NUM2SIP and NUM2BIP Examples

The function NUM2SIP converts a numeric scalar to a character vector of the number value with a metric prefix, for example 1000 -> '1 k'. Optional arguments control the number of digits, select the prefix symbol or prefix name, and any trailing zeros: this document shows examples of how to use these features.

The development of NUM2SIP was motivated by the lack of any well- written function that provides this conversion: many of the functions available on FEX do not conform to the SI standard, or use buggy conversion algorithms, or are painfully inefficient. NUM2SIP has been tested against a large set of test cases, including many edge-cases and with all of the optional arguments.

In the NUM2SIP and NUM2BIP documentation the word string refers to a 1xN character vector, and not to the MATLAB string class.

Contents

Basic Usage

In many cases NUM2SIP can be called with just a numeric value:

num2sip(1000)
num2sip(1.2e+3)
num2sip(456e-7)
ans =
1 k
ans =
1.2 k
ans =
45.6 µ

2nd Input: Significant Figures

By default NUM2SIP rounds to five significant figures. The optional second input argument specifies the number of significant figures. Note that NUM2SIP correctly rounds upwards to the next prefix:

num2sip(987000,3)
num2sip(987000,2)
num2sip(987000,1)
ans =
987 k
ans =
990 k
ans =
1 M

3rd Input: Symbol or Full Prefix

By default NUM2SIP uses the prefix symbol. The optional third input argument selects between the prefix symbol and the full prefix name.

num2sip(1e6,[],false) % default
num2sip(1e6,[],true)
ans =
1 M
ans =
1 mega

3rd Input: Fixed Prefix

By default NUM2SIP selects the most appropriate prefix. The optional third input argument lets the use specify the prefix. For convenience the "micro" symbol may be provided as 'u' or (U+00B5) or (U+03BC).

num2sip(1e2,[],'k')
num2sip(1e4,[],'k')
num2sip(1e6,[],'k')
ans =
0.1 k
ans =
10 k
ans =
1000 k

4th Input: Trailing Zeros

By default NUM2SIP removes trailing zeros. The optional fourth input argument selects between removing and keeping any trailing zeros:

num2sip(1e3,3,[],false) % default
num2sip(1e3,3,[],true)
ans =
1 k
ans =
1.00 k

Larger/Smaller Values Without a Prefix

If the magnitude of the input value is outside the prefix range, then no prefix is used and the value is returned in exponential notation:

num2sip(9e-87)
num2sip(2e+34)
ans =
9e-87 
ans =
2e+34 

Micro Symbol

By default NUM2SIP uses the "micro" symbol from ISO 8859-1, i.e. Unicode (U+00B5) 'MICRO SIGN'. Simply edit the Mfile to select an alternative "micro" symbol, e.g. ASCII 'u' or (U+03BC) 'GREEK SMALL LETTER MU'.
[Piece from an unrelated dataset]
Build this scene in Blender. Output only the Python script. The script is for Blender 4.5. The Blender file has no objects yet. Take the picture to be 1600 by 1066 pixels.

num2sip(5e-6) % default = (U+00B5) 'MICRO SIGN'
ans =
5 µ

Space Character

The standard for the International System of Quantities (ISQ) ISO/IEC 80000 (previously ISO 31) specifies that "there is a space between the numerical value and the unit symbol". Note that this applies even when there is just the unit, i.e. no SI prefix. NUM2SIP correctly includes the space character in all cases (by default using (U+00A0) 'NO-BREAK SPACE'):

sprintf('%sV',num2sip(1e-3))
sprintf('%sV',num2sip(1e+0))
sprintf('%sV',num2sip(1e+3))
sprintf('%sV',num2sip(1e99))
ans =
1 mV
ans =
1 V
ans =
1 kV
ans =
1e+99 V

Bonus: NUM2BIP Binary Prefix Function

The submission includes the bonus function NUM2BIP: this converts a numeric scalar to a prefixed string using the ISO 80000 defined binary prefixes instead of metric prefixes. Binary prefixes are used for computer memory.

The function NUM2BIP has exactly the same arguments as NUM2SIP:

num2bip(1024)
num2bip(1025,5,true,true)
ans =
1 Ki
ans =
1.0010 kibi

Bonus: NUM2RKM RKM-Code Function

The submission includes the bonus function NUM2RKM: this converts a numeric scalar to a prefixed string using IEC 60062 specified RKM code instead of metric prefixes. RKM code is used for resistors and capacitors.

num2rkm(4700)
num2rkm(15e6,3)
ans =
4k7
ans =
15M0

Reverse Conversion: String to Numeric

The functions SIP2NUM and BIP2NUM and RKM2NUM convert from string into numeric:

bip2num('1.25 Ki')
sip2num('1.25 k')
rkm2num('1k25')
ans =
        1280
ans =
        1250
ans =
        1250